==== MATERIAL PROVIDED

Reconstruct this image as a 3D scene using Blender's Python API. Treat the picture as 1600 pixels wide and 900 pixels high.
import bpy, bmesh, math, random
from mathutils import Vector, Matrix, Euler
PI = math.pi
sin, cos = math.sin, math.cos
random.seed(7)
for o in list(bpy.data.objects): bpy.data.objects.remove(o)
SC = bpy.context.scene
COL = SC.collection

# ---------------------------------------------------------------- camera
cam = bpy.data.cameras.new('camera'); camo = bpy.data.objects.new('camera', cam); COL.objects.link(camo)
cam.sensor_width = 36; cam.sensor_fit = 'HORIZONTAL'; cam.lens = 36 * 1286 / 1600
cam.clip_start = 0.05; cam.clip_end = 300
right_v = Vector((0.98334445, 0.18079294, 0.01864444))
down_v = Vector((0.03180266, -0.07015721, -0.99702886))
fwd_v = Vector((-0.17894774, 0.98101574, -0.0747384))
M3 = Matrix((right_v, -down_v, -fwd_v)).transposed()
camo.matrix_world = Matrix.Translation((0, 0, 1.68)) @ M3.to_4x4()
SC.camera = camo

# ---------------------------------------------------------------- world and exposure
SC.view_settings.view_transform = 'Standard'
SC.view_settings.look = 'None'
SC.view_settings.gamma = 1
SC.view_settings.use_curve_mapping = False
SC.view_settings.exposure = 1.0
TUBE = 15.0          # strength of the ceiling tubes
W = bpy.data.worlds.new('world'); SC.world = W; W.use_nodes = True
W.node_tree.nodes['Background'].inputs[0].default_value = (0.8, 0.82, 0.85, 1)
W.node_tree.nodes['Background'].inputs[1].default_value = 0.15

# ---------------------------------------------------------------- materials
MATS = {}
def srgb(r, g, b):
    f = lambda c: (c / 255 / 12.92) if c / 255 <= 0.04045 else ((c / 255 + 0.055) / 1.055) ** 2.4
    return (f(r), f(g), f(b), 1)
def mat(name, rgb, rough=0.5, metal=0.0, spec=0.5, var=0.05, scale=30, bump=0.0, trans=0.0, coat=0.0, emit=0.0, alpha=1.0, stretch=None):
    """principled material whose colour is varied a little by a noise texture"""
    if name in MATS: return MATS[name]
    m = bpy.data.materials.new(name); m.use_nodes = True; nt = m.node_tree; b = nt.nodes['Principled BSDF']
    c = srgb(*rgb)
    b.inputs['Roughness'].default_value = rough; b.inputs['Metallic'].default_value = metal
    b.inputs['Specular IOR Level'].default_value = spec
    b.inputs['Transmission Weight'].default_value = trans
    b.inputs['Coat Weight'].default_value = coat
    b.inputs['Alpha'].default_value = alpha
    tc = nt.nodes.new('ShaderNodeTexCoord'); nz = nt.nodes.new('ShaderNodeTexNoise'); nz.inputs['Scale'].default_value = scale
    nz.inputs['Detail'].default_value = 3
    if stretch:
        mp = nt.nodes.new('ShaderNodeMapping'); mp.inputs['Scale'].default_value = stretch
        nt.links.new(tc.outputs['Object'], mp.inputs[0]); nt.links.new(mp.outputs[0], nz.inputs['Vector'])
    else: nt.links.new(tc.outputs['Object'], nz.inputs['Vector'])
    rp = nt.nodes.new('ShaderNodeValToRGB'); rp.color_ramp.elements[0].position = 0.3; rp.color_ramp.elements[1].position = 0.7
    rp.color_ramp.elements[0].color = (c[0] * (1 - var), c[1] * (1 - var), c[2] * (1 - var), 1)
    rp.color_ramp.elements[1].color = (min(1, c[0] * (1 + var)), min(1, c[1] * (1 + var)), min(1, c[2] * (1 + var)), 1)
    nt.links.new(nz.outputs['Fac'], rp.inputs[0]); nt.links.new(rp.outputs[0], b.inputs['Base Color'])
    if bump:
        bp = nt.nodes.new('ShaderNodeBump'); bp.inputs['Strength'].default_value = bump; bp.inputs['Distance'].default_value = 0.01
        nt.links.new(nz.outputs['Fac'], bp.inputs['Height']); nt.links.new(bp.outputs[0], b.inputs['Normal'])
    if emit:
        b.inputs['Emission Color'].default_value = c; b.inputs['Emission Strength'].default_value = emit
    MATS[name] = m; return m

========

Copy every line of the material, please, keeping it exactly the same.

* **EXERCISE SOLUTION**
Reconstruct this image as a 3D scene using Blender's Python API. Treat the picture as 1600 pixels wide and 900 pixels high.
import bpy, bmesh, math, random
from mathutils import Vector, Matrix, Euler
PI = math.pi
sin, cos = math.sin, math.cos
random.seed(7)
for o in list(bpy.data.objects): bpy.data.objects.remove(o)
SC = bpy.context.scene
COL = SC.collection

# ---------------------------------------------------------------- camera
cam = bpy.data.cameras.new('camera'); camo = bpy.data.objects.new('camera', cam); COL.objects.link(camo)
cam.sensor_width = 36; cam.sensor_fit = 'HORIZONTAL'; cam.lens = 36 * 1286 / 1600
cam.clip_start = 0.05; cam.clip_end = 300
right_v = Vector((0.98334445, 0.18079294, 0.01864444))
down_v = Vector((0.03180266, -0.07015721, -0.99702886))
fwd_v = Vector((-0.17894774, 0.98101574, -0.0747384))
M3 = Matrix((right_v, -down_v, -fwd_v)).transposed()
camo.matrix_world = Matrix.Translation((0, 0, 1.68)) @ M3.to_4x4()
SC.camera = camo

# ---------------------------------------------------------------- world and exposure
SC.view_settings.view_transform = 'Standard'
SC.view_settings.look = 'None'
SC.view_settings.gamma = 1
SC.view_settings.use_curve_mapping = False
SC.view_settings.exposure = 1.0
TUBE = 15.0          # strength of the ceiling tubes
W = bpy.data.worlds.new('world'); SC.world = W; W.use_nodes = True
W.node_tree.nodes['Background'].inputs[0].default_value = (0.8, 0.82, 0.85, 1)
W.node_tree.nodes['Background'].inputs[1].default_value = 0.15

# ---------------------------------------------------------------- materials
MATS = {}
def srgb(r, g, b):
    f = lambda c: (c / 255 / 12.92) if c / 255 <= 0.04045 else ((c / 255 + 0.055) / 1.055) ** 2.4
    return (f(r), f(g), f(b), 1)
def mat(name, rgb, rough=0.5, metal=0.0, spec=0.5, var=0.05, scale=30, bump=0.0, trans=0.0, coat=0.0, emit=0.0, alpha=1.0, stretch=None):
    """principled material whose colour is varied a little by a noise texture"""
    if name in MATS: return MATS[name]
    m = bpy.data.materials.new(name); m.use_nodes = True; nt = m.node_tree; b = nt.nodes['Principled BSDF']
    c = srgb(*rgb)
    b.inputs['Roughness'].default_value = rough; b.inputs['Metallic'].default_value = metal
    b.inputs['Specular IOR Level'].default_value = spec
    b.inputs['Transmission Weight'].default_value = trans
    b.inputs['Coat Weight'].default_value = coat
    b.inputs['Alpha'].default_value = alpha
    tc = nt.nodes.new('ShaderNodeTexCoord'); nz = nt.nodes.new('ShaderNodeTexNoise'); nz.inputs['Scale'].default_value = scale
    nz.inputs['Detail'].default_value = 3
    if stretch:
        mp = nt.nodes.new('ShaderNodeMapping'); mp.inputs['Scale'].default_value = stretch
        nt.links.new(tc.outputs['Object'], mp.inputs[0]); nt.links.new(mp.outputs[0], nz.inputs['Vector'])
    else: nt.links.new(tc.outputs['Object'], nz.inputs['Vector'])
    rp = nt.nodes.new('ShaderNodeValToRGB'); rp.color_ramp.elements[0].position = 0.3; rp.color_ramp.elements[1].position = 0.7
    rp.color_ramp.elements[0].color = (c[0] * (1 - var), c[1] * (1 - var), c[2] * (1 - var), 1)
    rp.color_ramp.elements[1].color = (min(1, c[0] * (1 + var)), min(1, c[1] * (1 + var)), min(1, c[2] * (1 + var)), 1)
    nt.links.new(nz.outputs['Fac'], rp.inputs[0]); nt.links.new(rp.outputs[0], b.inputs['Base Color'])
    if bump:
        bp = nt.nodes.new('ShaderNodeBump'); bp.inputs['Strength'].default_value = bump; bp.inputs['Distance'].default_value = 0.01
        nt.links.new(nz.outputs['Fac'], bp.inputs['Height']); nt.links.new(bp.outputs[0], b.inputs['Normal'])
    if emit:
        b.inputs['Emission Color'].default_value = c; b.inputs['Emission Strength'].default_value = emit
    MATS[name] = m; return m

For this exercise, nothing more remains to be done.